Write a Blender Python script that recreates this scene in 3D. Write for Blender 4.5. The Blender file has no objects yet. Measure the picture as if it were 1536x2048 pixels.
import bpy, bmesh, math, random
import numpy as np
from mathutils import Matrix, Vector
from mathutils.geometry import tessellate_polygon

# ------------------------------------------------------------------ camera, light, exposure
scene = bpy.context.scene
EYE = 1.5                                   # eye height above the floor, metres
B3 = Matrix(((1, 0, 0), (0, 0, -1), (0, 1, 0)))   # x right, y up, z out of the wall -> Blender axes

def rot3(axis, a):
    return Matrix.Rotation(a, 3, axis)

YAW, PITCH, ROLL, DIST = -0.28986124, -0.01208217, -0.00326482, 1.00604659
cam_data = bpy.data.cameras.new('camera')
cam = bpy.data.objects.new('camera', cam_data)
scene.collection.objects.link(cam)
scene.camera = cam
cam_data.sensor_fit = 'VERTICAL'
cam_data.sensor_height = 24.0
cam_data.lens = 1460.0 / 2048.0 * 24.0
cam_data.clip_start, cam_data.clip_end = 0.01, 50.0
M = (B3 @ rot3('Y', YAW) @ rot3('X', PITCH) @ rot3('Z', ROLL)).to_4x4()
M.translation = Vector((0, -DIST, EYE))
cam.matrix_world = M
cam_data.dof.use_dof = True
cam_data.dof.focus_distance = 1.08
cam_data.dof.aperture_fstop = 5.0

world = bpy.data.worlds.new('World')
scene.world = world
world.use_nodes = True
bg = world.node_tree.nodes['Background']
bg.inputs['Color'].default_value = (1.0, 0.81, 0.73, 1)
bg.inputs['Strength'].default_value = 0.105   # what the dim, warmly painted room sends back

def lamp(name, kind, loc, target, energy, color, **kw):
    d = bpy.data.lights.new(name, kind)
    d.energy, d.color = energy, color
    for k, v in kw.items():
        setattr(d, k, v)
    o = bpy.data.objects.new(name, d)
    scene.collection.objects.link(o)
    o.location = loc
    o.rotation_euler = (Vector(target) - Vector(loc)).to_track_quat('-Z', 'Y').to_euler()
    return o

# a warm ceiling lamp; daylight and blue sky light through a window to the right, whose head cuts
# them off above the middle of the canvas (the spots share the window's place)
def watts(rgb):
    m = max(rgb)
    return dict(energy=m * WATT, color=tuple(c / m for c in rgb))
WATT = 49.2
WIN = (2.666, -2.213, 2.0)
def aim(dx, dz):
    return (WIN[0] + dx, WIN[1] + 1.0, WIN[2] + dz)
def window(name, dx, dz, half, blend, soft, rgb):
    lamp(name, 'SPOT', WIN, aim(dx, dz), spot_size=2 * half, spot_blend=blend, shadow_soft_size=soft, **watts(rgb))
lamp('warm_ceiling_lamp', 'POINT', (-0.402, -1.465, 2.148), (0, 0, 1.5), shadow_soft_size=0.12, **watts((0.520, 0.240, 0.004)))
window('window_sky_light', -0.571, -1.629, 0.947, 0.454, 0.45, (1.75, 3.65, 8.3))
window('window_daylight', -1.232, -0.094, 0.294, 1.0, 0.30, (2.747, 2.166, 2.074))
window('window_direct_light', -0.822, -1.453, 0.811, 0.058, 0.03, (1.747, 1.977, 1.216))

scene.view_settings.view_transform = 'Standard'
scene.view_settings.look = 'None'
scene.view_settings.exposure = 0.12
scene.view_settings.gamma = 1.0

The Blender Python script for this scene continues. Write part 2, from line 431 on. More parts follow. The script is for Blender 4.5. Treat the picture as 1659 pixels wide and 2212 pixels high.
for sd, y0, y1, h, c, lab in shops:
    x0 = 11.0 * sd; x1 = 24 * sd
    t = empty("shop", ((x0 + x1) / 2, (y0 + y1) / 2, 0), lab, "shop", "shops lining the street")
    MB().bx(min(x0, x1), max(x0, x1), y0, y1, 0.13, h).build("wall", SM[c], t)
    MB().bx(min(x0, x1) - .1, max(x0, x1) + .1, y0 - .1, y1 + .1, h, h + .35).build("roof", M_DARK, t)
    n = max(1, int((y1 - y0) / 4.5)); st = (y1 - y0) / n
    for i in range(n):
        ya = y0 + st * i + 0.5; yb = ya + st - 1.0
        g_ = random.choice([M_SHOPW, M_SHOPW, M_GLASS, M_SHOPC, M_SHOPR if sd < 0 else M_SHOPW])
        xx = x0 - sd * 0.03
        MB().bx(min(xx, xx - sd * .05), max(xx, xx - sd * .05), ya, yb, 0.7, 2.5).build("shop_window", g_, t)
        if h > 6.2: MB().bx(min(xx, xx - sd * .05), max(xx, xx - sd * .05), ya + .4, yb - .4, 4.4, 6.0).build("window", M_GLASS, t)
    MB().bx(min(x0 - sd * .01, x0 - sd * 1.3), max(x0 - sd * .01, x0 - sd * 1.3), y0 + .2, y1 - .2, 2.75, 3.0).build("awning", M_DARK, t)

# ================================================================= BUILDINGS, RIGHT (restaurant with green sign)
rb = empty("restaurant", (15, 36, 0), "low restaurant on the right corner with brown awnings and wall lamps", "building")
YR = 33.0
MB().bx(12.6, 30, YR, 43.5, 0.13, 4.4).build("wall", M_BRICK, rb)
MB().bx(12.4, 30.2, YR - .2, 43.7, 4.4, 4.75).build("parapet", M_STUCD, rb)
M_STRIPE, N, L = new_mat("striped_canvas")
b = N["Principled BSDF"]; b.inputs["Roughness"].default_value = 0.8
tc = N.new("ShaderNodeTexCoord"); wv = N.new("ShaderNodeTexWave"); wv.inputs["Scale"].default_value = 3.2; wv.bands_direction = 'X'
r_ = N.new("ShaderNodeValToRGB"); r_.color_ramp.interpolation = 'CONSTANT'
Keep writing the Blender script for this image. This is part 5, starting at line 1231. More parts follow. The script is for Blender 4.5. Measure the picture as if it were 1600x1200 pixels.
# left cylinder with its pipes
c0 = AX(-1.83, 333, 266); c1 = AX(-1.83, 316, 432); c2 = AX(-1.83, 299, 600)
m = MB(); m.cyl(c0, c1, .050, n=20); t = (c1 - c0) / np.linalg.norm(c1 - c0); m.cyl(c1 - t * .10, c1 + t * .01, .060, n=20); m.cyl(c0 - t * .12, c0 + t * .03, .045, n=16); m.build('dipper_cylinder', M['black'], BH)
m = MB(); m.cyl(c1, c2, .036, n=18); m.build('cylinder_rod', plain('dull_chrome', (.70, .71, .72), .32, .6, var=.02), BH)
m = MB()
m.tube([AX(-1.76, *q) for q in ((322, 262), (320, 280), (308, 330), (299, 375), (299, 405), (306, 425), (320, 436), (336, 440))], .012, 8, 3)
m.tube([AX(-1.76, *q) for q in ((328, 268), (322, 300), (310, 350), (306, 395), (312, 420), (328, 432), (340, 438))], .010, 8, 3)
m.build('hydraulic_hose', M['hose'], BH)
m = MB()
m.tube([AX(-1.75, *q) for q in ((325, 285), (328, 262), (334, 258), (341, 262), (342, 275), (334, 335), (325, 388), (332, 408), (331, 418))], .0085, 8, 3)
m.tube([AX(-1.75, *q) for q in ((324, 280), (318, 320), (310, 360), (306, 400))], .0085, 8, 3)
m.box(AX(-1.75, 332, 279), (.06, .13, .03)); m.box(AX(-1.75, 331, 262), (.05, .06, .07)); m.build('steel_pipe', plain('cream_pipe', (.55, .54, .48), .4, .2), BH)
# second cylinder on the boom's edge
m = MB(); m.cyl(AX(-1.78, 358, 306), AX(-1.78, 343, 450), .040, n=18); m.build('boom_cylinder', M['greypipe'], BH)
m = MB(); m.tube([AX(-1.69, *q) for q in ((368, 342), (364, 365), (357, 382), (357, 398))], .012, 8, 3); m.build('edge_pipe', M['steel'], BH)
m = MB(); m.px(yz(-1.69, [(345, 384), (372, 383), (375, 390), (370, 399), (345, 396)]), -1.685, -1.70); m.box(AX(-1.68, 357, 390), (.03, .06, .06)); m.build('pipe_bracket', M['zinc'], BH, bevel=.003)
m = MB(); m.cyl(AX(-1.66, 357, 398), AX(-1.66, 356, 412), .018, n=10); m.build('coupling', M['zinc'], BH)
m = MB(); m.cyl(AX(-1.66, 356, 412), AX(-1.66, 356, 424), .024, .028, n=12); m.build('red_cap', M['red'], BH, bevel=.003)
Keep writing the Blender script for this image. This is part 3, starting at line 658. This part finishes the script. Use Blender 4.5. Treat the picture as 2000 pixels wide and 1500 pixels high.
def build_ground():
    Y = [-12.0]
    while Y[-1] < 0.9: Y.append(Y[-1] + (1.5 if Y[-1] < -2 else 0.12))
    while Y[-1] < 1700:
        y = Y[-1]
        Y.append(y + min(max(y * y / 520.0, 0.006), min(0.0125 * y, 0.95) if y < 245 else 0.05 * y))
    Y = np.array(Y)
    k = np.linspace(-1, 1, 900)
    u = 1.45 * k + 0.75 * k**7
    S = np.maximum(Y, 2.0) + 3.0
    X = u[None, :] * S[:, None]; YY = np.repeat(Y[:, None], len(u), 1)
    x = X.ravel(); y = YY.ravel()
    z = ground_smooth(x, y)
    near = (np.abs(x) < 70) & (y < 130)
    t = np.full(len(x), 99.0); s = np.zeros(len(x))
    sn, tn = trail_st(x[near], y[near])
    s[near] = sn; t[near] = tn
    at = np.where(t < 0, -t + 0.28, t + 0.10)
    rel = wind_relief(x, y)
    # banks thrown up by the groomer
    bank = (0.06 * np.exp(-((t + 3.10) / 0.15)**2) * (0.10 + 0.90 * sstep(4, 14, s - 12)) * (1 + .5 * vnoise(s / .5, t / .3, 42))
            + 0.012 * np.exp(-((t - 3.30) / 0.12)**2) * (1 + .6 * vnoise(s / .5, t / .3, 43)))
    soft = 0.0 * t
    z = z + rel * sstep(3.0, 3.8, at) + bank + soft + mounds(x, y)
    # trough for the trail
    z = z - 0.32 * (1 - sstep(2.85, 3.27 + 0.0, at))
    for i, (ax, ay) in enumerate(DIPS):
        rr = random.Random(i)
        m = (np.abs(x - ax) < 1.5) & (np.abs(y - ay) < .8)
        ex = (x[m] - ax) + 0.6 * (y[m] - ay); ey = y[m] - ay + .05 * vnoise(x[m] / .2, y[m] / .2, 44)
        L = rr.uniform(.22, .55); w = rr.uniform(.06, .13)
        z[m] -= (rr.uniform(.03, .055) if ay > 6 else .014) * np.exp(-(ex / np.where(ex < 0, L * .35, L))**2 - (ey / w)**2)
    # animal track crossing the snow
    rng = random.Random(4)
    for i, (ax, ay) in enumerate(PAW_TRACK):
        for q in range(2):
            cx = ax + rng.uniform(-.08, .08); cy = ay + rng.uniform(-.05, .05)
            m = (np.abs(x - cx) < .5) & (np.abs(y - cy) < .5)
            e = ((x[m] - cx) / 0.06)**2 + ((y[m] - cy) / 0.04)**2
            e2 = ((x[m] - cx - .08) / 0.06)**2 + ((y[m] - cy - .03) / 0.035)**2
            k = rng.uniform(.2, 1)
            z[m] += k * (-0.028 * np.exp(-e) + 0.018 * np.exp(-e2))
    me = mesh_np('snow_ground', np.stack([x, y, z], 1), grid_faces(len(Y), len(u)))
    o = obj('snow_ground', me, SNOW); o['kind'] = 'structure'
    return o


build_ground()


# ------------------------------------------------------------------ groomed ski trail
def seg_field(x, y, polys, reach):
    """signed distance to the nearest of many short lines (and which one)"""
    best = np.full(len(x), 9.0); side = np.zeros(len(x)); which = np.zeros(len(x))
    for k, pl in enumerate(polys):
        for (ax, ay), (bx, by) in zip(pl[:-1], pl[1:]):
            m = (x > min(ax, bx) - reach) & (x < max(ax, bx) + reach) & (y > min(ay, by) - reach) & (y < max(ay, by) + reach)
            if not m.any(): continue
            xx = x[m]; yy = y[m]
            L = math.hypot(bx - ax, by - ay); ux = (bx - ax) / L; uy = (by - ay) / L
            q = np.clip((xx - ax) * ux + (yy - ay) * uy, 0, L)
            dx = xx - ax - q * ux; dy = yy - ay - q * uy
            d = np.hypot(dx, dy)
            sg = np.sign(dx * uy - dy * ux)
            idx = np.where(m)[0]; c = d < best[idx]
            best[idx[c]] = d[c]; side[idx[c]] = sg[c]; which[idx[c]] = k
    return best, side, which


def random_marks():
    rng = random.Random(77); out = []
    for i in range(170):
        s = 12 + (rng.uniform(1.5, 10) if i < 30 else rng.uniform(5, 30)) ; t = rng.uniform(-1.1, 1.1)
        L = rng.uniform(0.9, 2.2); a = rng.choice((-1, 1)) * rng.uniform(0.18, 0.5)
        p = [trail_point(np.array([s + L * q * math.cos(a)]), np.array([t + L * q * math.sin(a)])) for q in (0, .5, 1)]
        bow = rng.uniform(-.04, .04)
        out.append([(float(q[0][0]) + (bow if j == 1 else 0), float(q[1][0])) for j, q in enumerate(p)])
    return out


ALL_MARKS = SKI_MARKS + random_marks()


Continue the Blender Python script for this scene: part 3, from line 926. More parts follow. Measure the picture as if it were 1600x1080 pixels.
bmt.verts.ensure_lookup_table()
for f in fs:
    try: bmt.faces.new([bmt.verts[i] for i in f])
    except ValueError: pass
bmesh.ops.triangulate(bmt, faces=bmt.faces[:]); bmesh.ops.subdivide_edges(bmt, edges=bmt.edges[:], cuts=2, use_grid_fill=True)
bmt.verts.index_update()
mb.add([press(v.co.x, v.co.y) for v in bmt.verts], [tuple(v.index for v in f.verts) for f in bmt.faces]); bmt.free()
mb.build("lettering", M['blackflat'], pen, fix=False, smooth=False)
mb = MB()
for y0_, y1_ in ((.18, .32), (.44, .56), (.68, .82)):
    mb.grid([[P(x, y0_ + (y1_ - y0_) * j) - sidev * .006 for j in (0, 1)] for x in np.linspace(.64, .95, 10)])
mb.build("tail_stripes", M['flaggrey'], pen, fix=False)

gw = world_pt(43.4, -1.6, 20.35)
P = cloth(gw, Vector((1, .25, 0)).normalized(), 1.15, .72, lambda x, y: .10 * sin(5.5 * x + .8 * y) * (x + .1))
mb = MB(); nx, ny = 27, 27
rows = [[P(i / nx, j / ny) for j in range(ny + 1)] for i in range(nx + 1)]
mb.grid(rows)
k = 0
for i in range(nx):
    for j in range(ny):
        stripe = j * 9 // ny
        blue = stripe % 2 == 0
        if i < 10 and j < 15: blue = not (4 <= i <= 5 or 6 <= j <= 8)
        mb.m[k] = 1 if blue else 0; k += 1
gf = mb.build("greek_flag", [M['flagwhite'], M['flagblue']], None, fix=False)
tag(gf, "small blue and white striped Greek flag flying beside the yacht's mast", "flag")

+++

> **What this task involves**: Retype only the lines running from the top of the listing to the line that holds "from mathutils.geometry import", both ends included.

> **Result**:
Write a Blender Python script that recreates this scene in 3D. Write for Blender 4.5. The Blender file has no objects yet. Measure the picture as if it were 1536x2048 pixels.
import bpy, bmesh, math, random
import numpy as np
from mathutils import Matrix, Vector
from mathutils.geometry import tessellate_polygon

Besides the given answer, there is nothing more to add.